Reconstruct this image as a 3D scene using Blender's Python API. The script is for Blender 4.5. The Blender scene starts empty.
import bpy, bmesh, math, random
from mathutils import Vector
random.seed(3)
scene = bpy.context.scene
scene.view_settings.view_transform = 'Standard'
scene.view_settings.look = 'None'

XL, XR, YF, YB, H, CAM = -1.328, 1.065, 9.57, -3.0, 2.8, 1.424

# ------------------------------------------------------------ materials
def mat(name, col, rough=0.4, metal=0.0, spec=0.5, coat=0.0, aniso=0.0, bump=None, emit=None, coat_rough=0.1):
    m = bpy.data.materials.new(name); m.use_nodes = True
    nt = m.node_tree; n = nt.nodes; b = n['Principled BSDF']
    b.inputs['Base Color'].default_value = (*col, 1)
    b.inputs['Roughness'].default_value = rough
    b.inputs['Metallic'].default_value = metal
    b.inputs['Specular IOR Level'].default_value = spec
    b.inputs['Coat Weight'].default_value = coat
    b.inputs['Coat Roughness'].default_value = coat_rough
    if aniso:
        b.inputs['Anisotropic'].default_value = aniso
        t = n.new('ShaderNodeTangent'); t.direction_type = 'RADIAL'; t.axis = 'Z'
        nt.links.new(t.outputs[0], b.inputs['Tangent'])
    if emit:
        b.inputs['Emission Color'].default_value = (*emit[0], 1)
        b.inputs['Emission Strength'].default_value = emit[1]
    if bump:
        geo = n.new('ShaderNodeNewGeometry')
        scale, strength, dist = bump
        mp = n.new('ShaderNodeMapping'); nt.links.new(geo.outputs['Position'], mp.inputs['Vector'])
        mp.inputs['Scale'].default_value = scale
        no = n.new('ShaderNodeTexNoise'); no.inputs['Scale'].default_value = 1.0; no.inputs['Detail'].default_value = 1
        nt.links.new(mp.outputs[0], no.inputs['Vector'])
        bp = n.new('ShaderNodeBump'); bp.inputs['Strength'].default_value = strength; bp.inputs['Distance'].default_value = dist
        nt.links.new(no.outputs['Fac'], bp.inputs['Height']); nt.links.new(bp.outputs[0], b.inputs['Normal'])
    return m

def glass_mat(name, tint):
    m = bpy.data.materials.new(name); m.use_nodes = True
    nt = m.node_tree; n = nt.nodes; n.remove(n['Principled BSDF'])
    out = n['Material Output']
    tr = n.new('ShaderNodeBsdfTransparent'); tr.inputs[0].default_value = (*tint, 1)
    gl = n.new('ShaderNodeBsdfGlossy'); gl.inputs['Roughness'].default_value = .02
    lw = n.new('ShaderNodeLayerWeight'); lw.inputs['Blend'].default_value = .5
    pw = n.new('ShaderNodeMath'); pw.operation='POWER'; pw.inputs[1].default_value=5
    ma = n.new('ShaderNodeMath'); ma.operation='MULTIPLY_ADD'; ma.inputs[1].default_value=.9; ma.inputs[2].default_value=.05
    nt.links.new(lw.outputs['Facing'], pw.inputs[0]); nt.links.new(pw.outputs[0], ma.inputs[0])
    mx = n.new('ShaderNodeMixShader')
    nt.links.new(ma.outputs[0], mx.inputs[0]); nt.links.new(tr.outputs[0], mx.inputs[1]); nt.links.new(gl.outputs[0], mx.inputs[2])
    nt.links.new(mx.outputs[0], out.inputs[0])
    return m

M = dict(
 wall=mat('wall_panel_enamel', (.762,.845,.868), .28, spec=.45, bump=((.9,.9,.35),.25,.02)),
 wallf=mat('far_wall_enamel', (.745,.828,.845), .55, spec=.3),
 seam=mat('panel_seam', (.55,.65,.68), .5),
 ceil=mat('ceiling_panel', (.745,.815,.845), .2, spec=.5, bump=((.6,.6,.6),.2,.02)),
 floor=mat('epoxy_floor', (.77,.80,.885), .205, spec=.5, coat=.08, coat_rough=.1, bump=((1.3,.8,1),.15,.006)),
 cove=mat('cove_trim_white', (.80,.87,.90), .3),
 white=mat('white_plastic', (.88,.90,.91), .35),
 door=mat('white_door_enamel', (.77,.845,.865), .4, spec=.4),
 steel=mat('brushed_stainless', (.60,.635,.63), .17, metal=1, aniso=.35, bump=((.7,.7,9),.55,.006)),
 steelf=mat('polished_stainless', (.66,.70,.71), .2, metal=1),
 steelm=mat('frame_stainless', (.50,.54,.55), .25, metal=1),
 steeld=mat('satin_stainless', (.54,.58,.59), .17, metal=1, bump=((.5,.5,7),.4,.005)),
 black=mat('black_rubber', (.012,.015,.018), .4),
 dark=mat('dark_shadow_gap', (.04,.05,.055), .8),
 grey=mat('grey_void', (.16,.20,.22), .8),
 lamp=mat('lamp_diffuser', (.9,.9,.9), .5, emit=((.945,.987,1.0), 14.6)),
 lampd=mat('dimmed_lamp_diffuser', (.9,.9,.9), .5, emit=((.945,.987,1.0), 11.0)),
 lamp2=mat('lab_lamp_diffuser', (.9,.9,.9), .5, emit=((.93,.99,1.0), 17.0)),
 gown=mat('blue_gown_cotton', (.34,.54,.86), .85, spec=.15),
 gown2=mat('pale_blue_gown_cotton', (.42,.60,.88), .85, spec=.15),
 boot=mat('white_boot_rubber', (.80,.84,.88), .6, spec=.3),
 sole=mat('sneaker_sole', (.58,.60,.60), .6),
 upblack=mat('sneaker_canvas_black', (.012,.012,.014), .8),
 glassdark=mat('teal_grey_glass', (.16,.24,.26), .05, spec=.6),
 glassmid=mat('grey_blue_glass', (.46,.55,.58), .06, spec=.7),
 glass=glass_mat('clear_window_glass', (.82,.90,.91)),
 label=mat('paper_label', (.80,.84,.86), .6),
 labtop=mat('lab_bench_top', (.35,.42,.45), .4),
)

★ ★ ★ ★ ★

Reproduce each line verbatim.

- [Written answer]
Reconstruct this image as a 3D scene using Blender's Python API. The script is for Blender 4.5. The Blender scene starts empty.
import bpy, bmesh, math, random
from mathutils import Vector
random.seed(3)
scene = bpy.context.scene
scene.view_settings.view_transform = 'Standard'
scene.view_settings.look = 'None'

XL, XR, YF, YB, H, CAM = -1.328, 1.065, 9.57, -3.0, 2.8, 1.424

# ------------------------------------------------------------ materials
def mat(name, col, rough=0.4, metal=0.0, spec=0.5, coat=0.0, aniso=0.0, bump=None, emit=None, coat_rough=0.1):
    m = bpy.data.materials.new(name); m.use_nodes = True
    nt = m.node_tree; n = nt.nodes; b = n['Principled BSDF']
    b.inputs['Base Color'].default_value = (*col, 1)
    b.inputs['Roughness'].default_value = rough
    b.inputs['Metallic'].default_value = metal
    b.inputs['Specular IOR Level'].default_value = spec
    b.inputs['Coat Weight'].default_value = coat
    b.inputs['Coat Roughness'].default_value = coat_rough
    if aniso:
        b.inputs['Anisotropic'].default_value = aniso
        t = n.new('ShaderNodeTangent'); t.direction_type = 'RADIAL'; t.axis = 'Z'
        nt.links.new(t.outputs[0], b.inputs['Tangent'])
    if emit:
        b.inputs['Emission Color'].default_value = (*emit[0], 1)
        b.inputs['Emission Strength'].default_value = emit[1]
    if bump:
        geo = n.new('ShaderNodeNewGeometry')
        scale, strength, dist = bump
        mp = n.new('ShaderNodeMapping'); nt.links.new(geo.outputs['Position'], mp.inputs['Vector'])
        mp.inputs['Scale'].default_value = scale
        no = n.new('ShaderNodeTexNoise'); no.inputs['Scale'].default_value = 1.0; no.inputs['Detail'].default_value = 1
        nt.links.new(mp.outputs[0], no.inputs['Vector'])
        bp = n.new('ShaderNodeBump'); bp.inputs['Strength'].default_value = strength; bp.inputs['Distance'].default_value = dist
        nt.links.new(no.outputs['Fac'], bp.inputs['Height']); nt.links.new(bp.outputs[0], b.inputs['Normal'])
    return m

def glass_mat(name, tint):
    m = bpy.data.materials.new(name); m.use_nodes = True
    nt = m.node_tree; n = nt.nodes; n.remove(n['Principled BSDF'])
    out = n['Material Output']
    tr = n.new('ShaderNodeBsdfTransparent'); tr.inputs[0].default_value = (*tint, 1)
    gl = n.new('ShaderNodeBsdfGlossy'); gl.inputs['Roughness'].default_value = .02
    lw = n.new('ShaderNodeLayerWeight'); lw.inputs['Blend'].default_value = .5
    pw = n.new('ShaderNodeMath'); pw.operation='POWER'; pw.inputs[1].default_value=5
    ma = n.new('ShaderNodeMath'); ma.operation='MULTIPLY_ADD'; ma.inputs[1].default_value=.9; ma.inputs[2].default_value=.05
    nt.links.new(lw.outputs['Facing'], pw.inputs[0]); nt.links.new(pw.outputs[0], ma.inputs[0])
    mx = n.new('ShaderNodeMixShader')
    nt.links.new(ma.outputs[0], mx.inputs[0]); nt.links.new(tr.outputs[0], mx.inputs[1]); nt.links.new(gl.outputs[0], mx.inputs[2])
    nt.links.new(mx.outputs[0], out.inputs[0])
    return m

M = dict(
 wall=mat('wall_panel_enamel', (.762,.845,.868), .28, spec=.45, bump=((.9,.9,.35),.25,.02)),
 wallf=mat('far_wall_enamel', (.745,.828,.845), .55, spec=.3),
 seam=mat('panel_seam', (.55,.65,.68), .5),
 ceil=mat('ceiling_panel', (.745,.815,.845), .2, spec=.5, bump=((.6,.6,.6),.2,.02)),
 floor=mat('epoxy_floor', (.77,.80,.885), .205, spec=.5, coat=.08, coat_rough=.1, bump=((1.3,.8,1),.15,.006)),
 cove=mat('cove_trim_white', (.80,.87,.90), .3),
 white=mat('white_plastic', (.88,.90,.91), .35),
 door=mat('white_door_enamel', (.77,.845,.865), .4, spec=.4),
 steel=mat('brushed_stainless', (.60,.635,.63), .17, metal=1, aniso=.35, bump=((.7,.7,9),.55,.006)),
 steelf=mat('polished_stainless', (.66,.70,.71), .2, metal=1),
 steelm=mat('frame_stainless', (.50,.54,.55), .25, metal=1),
 steeld=mat('satin_stainless', (.54,.58,.59), .17, metal=1, bump=((.5,.5,7),.4,.005)),
 black=mat('black_rubber', (.012,.015,.018), .4),
 dark=mat('dark_shadow_gap', (.04,.05,.055), .8),
 grey=mat('grey_void', (.16,.20,.22), .8),
 lamp=mat('lamp_diffuser', (.9,.9,.9), .5, emit=((.945,.987,1.0), 14.6)),
 lampd=mat('dimmed_lamp_diffuser', (.9,.9,.9), .5, emit=((.945,.987,1.0), 11.0)),
 lamp2=mat('lab_lamp_diffuser', (.9,.9,.9), .5, emit=((.93,.99,1.0), 17.0)),
 gown=mat('blue_gown_cotton', (.34,.54,.86), .85, spec=.15),
 gown2=mat('pale_blue_gown_cotton', (.42,.60,.88), .85, spec=.15),
 boot=mat('white_boot_rubber', (.80,.84,.88), .6, spec=.3),
 sole=mat('sneaker_sole', (.58,.60,.60), .6),
 upblack=mat('sneaker_canvas_black', (.012,.012,.014), .8),
 glassdark=mat('teal_grey_glass', (.16,.24,.26), .05, spec=.6),
 glassmid=mat('grey_blue_glass', (.46,.55,.58), .06, spec=.7),
 glass=glass_mat('clear_window_glass', (.82,.90,.91)),
 label=mat('paper_label', (.80,.84,.86), .6),
 labtop=mat('lab_bench_top', (.35,.42,.45), .4),
)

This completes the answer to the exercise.